Trainee of the Year Award
2005 IAESTE UK Trainee of the Year Award goes to Scotland
On November 21st Ingrid Orme became the 8th winner of the IAESTE UK Trainee of the Year Award for her presentation on her placement with an architecture firm in Curitiba, Brazil. Second place was awarded to Jane Kendall of Oxford University who undertook a placement in Kenya, and third to Kevin Quinn, a Physics student from Queens University Belfast who spent the summer of 2005 in Norway.
The final featured ten students from around the UK, each of whom gave a five-minute presentation on the benefits of their placement abroad to a panel of judges headed by Sir Brian Smith, former Vice Chancellor of Cardiff University. The judges were unanimous in their choice of Ingrid, an architecture student from the Edinburgh College of Art.

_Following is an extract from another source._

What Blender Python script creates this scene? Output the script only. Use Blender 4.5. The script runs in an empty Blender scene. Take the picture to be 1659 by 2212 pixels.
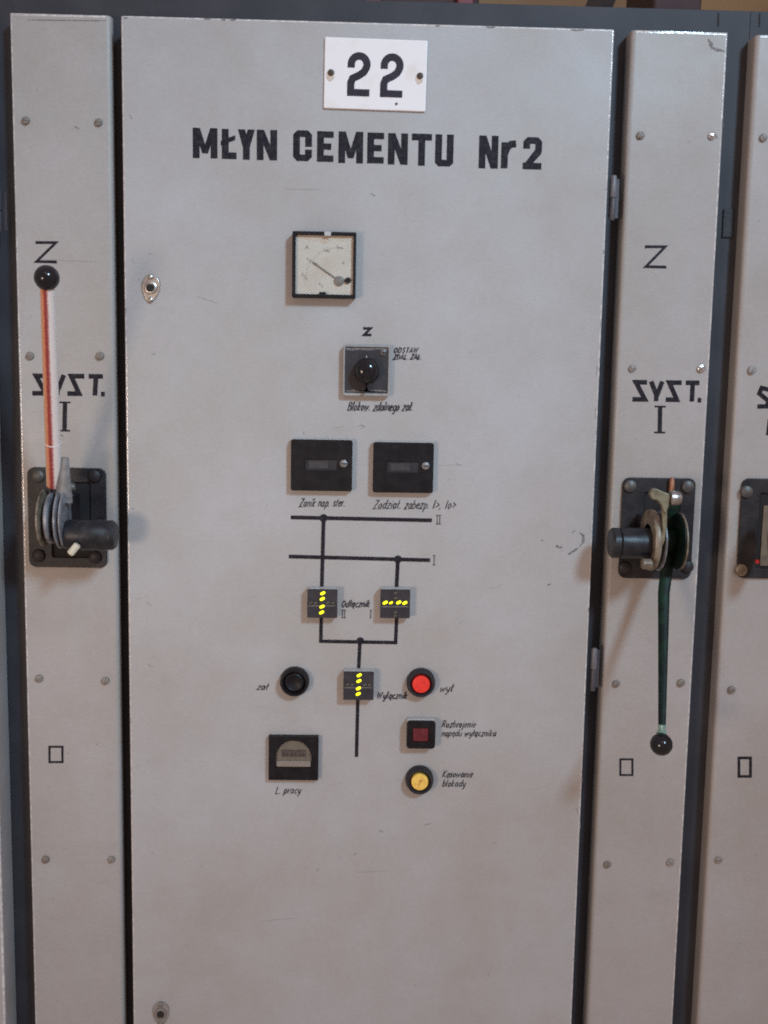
import bpy, bmesh, math, random
from mathutils import Vector, Matrix
random.seed(7)
sc = bpy.context.scene
C = sc.collection
# ------------------------------------------------------------------ camera
CAMZ, DIST = 1.50, 1.60
YAW, PITCH, ROLL = 0.02950, -0.12626, 0.01816
PW, PH, FPX = 1659.0, 2212.0, 2300.0
_cy, _sy, _ct, _st = math.cos(YAW), math.sin(YAW), math.cos(PITCH), math.sin(PITCH)
FW = Vector((_sy*_ct, _cy*_ct, _st)); _r = Vector((_cy, -_sy, 0)); _u = _r.cross(FW)
RT = _r*math.cos(ROLL) + _u*math.sin(ROLL); UP = -_r*math.sin(ROLL) + _u*math.cos(ROLL)
cam_d = bpy.data.cameras.new('camera'); cam = bpy.data.objects.new('camera', cam_d); C.objects.link(cam)
M3 = Matrix((RT, UP, -FW)).transposed().to_4x4(); M3.translation = Vector((0, -DIST, CAMZ))
cam.matrix_world = M3
cam_d.sensor_fit = 'VERTICAL'; cam_d.sensor_height = 36.0; cam_d.sensor_width = 27.0
cam_d.lens = FPX/PH*36.0; cam_d.clip_start = 0.05; cam_d.clip_end = 60
sc.camera = cam
# ------------------------------------------------------------------ world and lamps
w = bpy.data.worlds.new('World'); sc.world = w; w.use_nodes = True
nt = w.node_tree; bg = nt.nodes['Background']
tc = nt.nodes.new('ShaderNodeTexCoord'); sx = nt.nodes.new('ShaderNodeSeparateXYZ')
mr = nt.nodes.new('ShaderNodeMapRange'); mr.inputs[1].default_value = -0.7; mr.inputs[2].default_value = 0.9
cr = nt.nodes.new('ShaderNodeValToRGB')
cr.color_ramp.elements[0].color = (0.39, 0.28, 0.235, 1); cr.color_ramp.elements[1].color = (0.43, 0.325, 0.335, 1)
nt.links.new(tc.outputs['Generated'], sx.inputs[0]); nt.links.new(sx.outputs['Z'], mr.inputs[0])
nt.links.new(mr.outputs[0], cr.inputs[0]); nt.links.new(cr.outputs[0], bg.inputs['Color'])
bg.inputs['Strength'].default_value = 1.0

def lamp(name, loc, target, power, color, sx_, sy_=None, shape='DISK', spread=180):
    d = bpy.data.lights.new(name, 'AREA'); d.shape = shape; d.size = sx_
    if sy_: d.size_y = sy_
    d.energy = power; d.color = color; d.spread = math.radians(spread)
    o = bpy.data.objects.new(name, d); C.objects.link(o); o.location = loc
    o.rotation_euler = (Vector(target)-Vector(loc)).to_track_quat('-Z', 'Y').to_euler()
    return o
lamp('cool_hall_lamp', (2.25, -4.0, 4.1), (-0.12, 0, 1.66), 16.0, (0.48, 0.735, 0.95), 0.78, spread=46)
lamp('warm_hall_lamp', (-1.5, -2.6, 1.15), (0.18, 0, 1.15), 3.15, (1.0, 0.80, 0.63), 0.55, spread=60)
for xx in (-0.22, 0.22):
    lamp('ceiling_tube', (xx, -3.0, 3.9), (xx, 0, 1.2), 3, (1.0, 0.9, 0.72), 0.09, 1.2, 'RECTANGLE')
sc.view_settings.view_transform = 'Standard'; sc.view_settings.look = 'None'
sc.view_settings.exposure = 0.0; sc.view_settings.gamma = 1.0; sc.view_settings.use_curve_mapping = False
sc.cycles.filter_width = 1.9; sc.cycles.use_denoising = False
sc.cycles.max_bounces = 6; sc.cycles.caustics_reflective = False; sc.cycles.caustics_refractive = False

def at(px, py, y=0.0):
    """the point of the upright plane at depth y that shows at that spot of the photograph"""
    d = FW*FPX + RT*(px-PW/2) - UP*(py-PH/2)
    s = (DIST+y)/d.y
    return Vector((d.x*s, y, CAMZ+d.z*s))
def zr(z, k, o):            # spot in an enlarged crop -> spot in the photograph
    return (o+z/k)/1.28752
MM = 0.001
# ------------------------------------------------------------------ mesh helpers
class MB:
    def __init__(s): s.bm = bmesh.new()
    def box(s, x0, x1, y0, y1, z0, z1):
        vs = [s.bm.verts.new((x, y, z)) for x in (x0, x1) for y in (y0, y1) for z in (z0, z1)]
        for f in ((0,1,3,2),(4,6,7,5),(0,4,5,1),(2,3,7,6),(0,2,6,4),(1,5,7,3)): s.bm.faces.new([vs[i] for i in f])
        return s
    def prism(s, pts, y0, y1):
        a = [s.bm.verts.new((x, y0, z)) for x, z in pts]; b = [s.bm.verts.new((x, y1, z)) for x, z in pts]
        n = len(pts); s.bm.faces.new(a); s.bm.faces.new(b[::-1])
        for i in range(n): s.bm.faces.new((a[i], b[i], b[(i+1) % n], a[(i+1) % n]))
        return s
    def rrect(s, x0, x1, z0, z1, r, y0, y1, n=5):
        return s.prism(rr(x0, x1, z0, z1, r, n), y0, y1)
    def frame(s, outer, inner, y0, y1):
        """a plate with a hole: both outlines have the same number of points"""
        n = len(outer); L = []
        for pts in (outer, inner):
            L.append([[s.bm.verts.new((x, y, z)) for x, z in pts] for y in (y0, y1)])
        for i in range(n):
            j = (i+1) % n
            s.bm.faces.new((L[0][0][i], L[0][0][j], L[1][0][j], L[1][0][i]))
            s.bm.faces.new((L[0][1][j], L[0][1][i], L[1][1][i], L[1][1][j]))
            s.bm.faces.new((L[0][0][j], L[0][0][i], L[0][1][i], L[0][1][j]))
            s.bm.faces.new((L[1][0][i], L[1][0][j], L[1][1][j], L[1][1][i]))
        return s
    def tube(s, pts, radii, n=16, cap=True, sq=(1, 1), up=None):
        """a round (or with sq flattened) bar through points"""
        pts = [Vector(p) for p in pts]
        if not hasattr(radii, '__len__'): radii = [radii]*len(pts)
        rings = []
        for i, p in enumerate(pts):
            d = (pts[min(i+1, len(pts)-1)]-pts[max(i-1, 0)])
            if d.length < 1e-9: d = (pts[-1]-pts[0])
            d.normalize()
            ref = up or (Vector((0, 0, 1)) if abs(d.z) < 0.9 else Vector((0, -1, 0)))
            a = d.cross(ref).normalized(); b = a.cross(d)
            rings.append([s.bm.verts.new(p+(a*math.cos(t)*sq[0]+b*math.sin(t)*sq[1])*radii[i])
                          for t in [2*math.pi*k/n for k in range(n)]])
        for q0, q1 in zip(rings, rings[1:]):
            for k in range(n): s.bm.faces.new((q0[k], q0[(k+1) % n], q1[(k+1) % n], q1[k]))
        if cap: s.bm.faces.new(rings[0][::-1]); s.bm.faces.new(rings[-1])
        return s
    def lathe(s, prof, c=(0, 0, 0), axis='y', n=32):
        """prof: (radius, position along the axis)"""
        rings = []
        for r, h in prof:
            ring = []
            for k in range(n):
                t = 2*math.pi*k/n; u, v = r*math.cos(t), r*math.sin(t)
                p = {'y': (u, h, v), 'x': (h, u, v), 'z': (u, v, h)}[axis]
                ring.append(s.bm.verts.new(Vector(p)+Vector(c)))
            rings.append(ring)
        for q0, q1 in zip(rings, rings[1:]):
            for k in range(n): s.bm.faces.new((q0[k], q0[(k+1) % n], q1[(k+1) % n], q1[k]))
        s.bm.faces.new(rings[0]); s.bm.faces.new(rings[-1])
        return s
    def ball(s, c, r, n=24, m=16):
        prof = [(max(r*math.sin(math.pi*i/m), r*0.004), -r*math.cos(math.pi*i/m)) for i in range(m+1)]
        return s.lathe(prof, c, 'y', n)
    def ribbon(s, pts, t, y, closed=False, th=0.0):
        """a painted stroke: flat band of width t with mitred bends, lying at depth y (front)"""
        P = [Vector((p[0], p[1])) for p in pts]; n = len(P); L = []; R = []
        for i in range(n):
            a = P[(i-1) % n] if (closed or i > 0) else None
            b = P[(i+1) % n] if (closed or i < n-1) else None
            d0 = (P[i]-a).normalized() if a is not None else None
            d1 = (b-P[i]).normalized() if b is not None else None
            if d0 is None: d0 = d1
            if d1 is None: d1 = d0
            n0 = Vector((-d0.y, d0.x)); n1 = Vector((-d1.y, d1.x)); m = n0+n1
            if m.length < 0.3: m = n0
            m.normalize(); k = min(1/max(m.dot(n0), 0.35), 2.4)
            L.append(P[i]+m*t/2*k); R.append(P[i]-m*t/2*k)
        vl = [s.bm.verts.new((p.x, y, p.y)) for p in L]; vr = [s.bm.verts.new((p.x, y, p.y)) for p in R]
        rng = range(n if closed else n-1)
        for i in rng:
            j = (i+1) % n
            s.bm.faces.new((vl[i], vr[i], vr[j], vl[j]))
        return s
    def poly(s, pts, y):
        s.bm.faces.new([s.bm.verts.new((x, y, z)) for x, z in pts]); return s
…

This is the second time a student from a Scottish institution has won the Award, interestingly each time for their assessment of work experience in Brazil. In her conclusion to her competition entry, an essay on How I Benefited from International training, Ingrid wrote:
My trip has also had a huge impact on my academic and career plans. I've always been interested in issues of poverty in developing countries and seeing some of these issues firsthand has increased my long -held desire to move into a related career field. related to these things. I've returned to college for my final year and have chosen to study in the 'Architecture and Urbanism' module, with the hope that next year I may complete an internship with the UN in their human settlements division. For this reason too, and I've chosen to write my dissertation on the role that architectural design can play in humanitarian relief - partly inspired by the favelas I saw in Brazil. Once I've qualified as an architect my long -term career plan is to use my design skills to work in an NGO or relief organisation to provide some kind of alleviation to help alleviate conditions brought on by abject poverty. Being abroad has confirmed for me that working long-term in another culture, though often difficult and sometimes lonely, is a very real possibility for me.